The statement added that the company now has $160 million in cash on its balance sheet and virtually no debt. 

Innovacorp, Nova Scotia’s venture capital Crown corporation, invested $3 million in Meta in 2015.

Ray said that Innovacorp’s status as a major shareholder means securities law prevented him from saying whether his fund plans to cash out any of its position. But he added that the new market cap is in line with what he had hoped for from the company.

“The space they're in and the opportunity that's present in the market suggested that it had that potential to be a unicorn or to be a billion dollar-plus company,” he said. “What I’d say is exciting is that, from my mind, the market has sort of caught up to that same expectation.

“It’s one thing for us to believe a company is great and looks like it has huge potential.

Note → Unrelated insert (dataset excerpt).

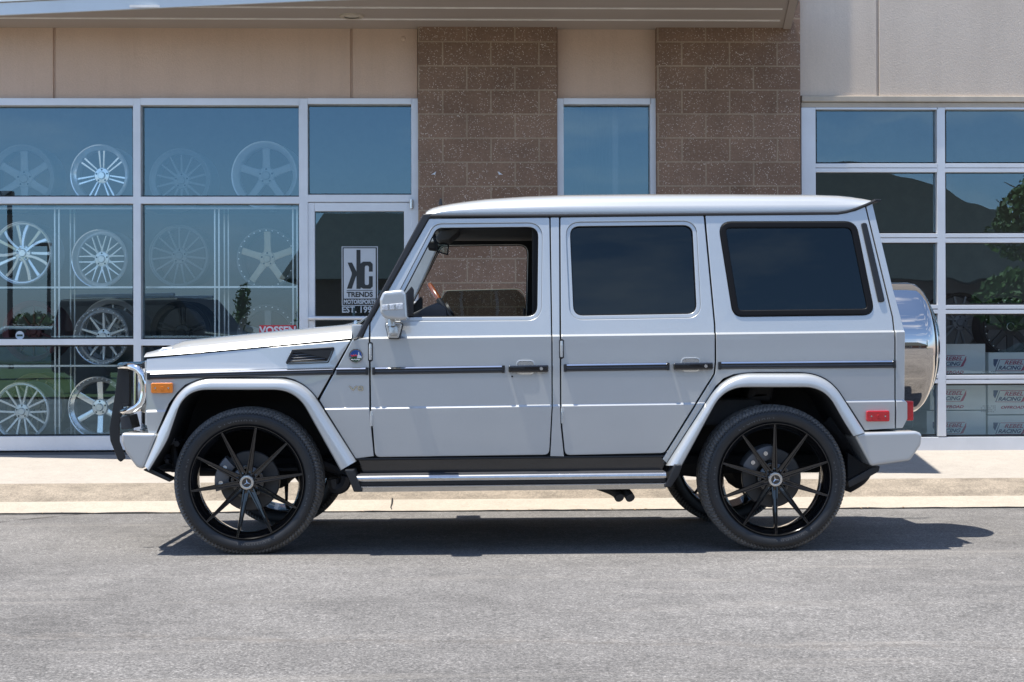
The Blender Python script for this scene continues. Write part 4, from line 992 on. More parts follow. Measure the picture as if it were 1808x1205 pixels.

It's another for... independent third parties in the market in general to share that same view.”

Meta is Atlantic Canada’s second confirmed unicorn, after St. John’s cybersecurity firm Verafin, which was sold to Nasdaq for US$2.75 billion last November. Earlier this month, Fredericton- and Miami-based Introhive also announced a mammoth $122 million Series C funding round that could place it in similar territory, although it refused to disclose the valuation at which it had raised money.

In 2020, Atlantic Canadian startups raised about $65 million from stock markets. The Meta deal means that number has already nearly tripled for 2021.

Ray said public markets are emerging as an increasingly viable fundraising option for Atlantic Canadian companies, with other startups seeking Innovacorp’s guidance in pursuing stock market dollars.

“I've already had conversations with one of our portfolio companies, who are asking questions about, ‘Hey, this is a super interesting play,’” he said. “And we have other companies who are looking at doing similar sorts of things and learning from this experience.

“We've had a lot of learning over the last year with Metamaterial, with them on the CSE (Canadian Securities Exchange) and with them now on to the Nasdaq. And that's going to make it easier and a more viable option for our portfolio companies to raise money.”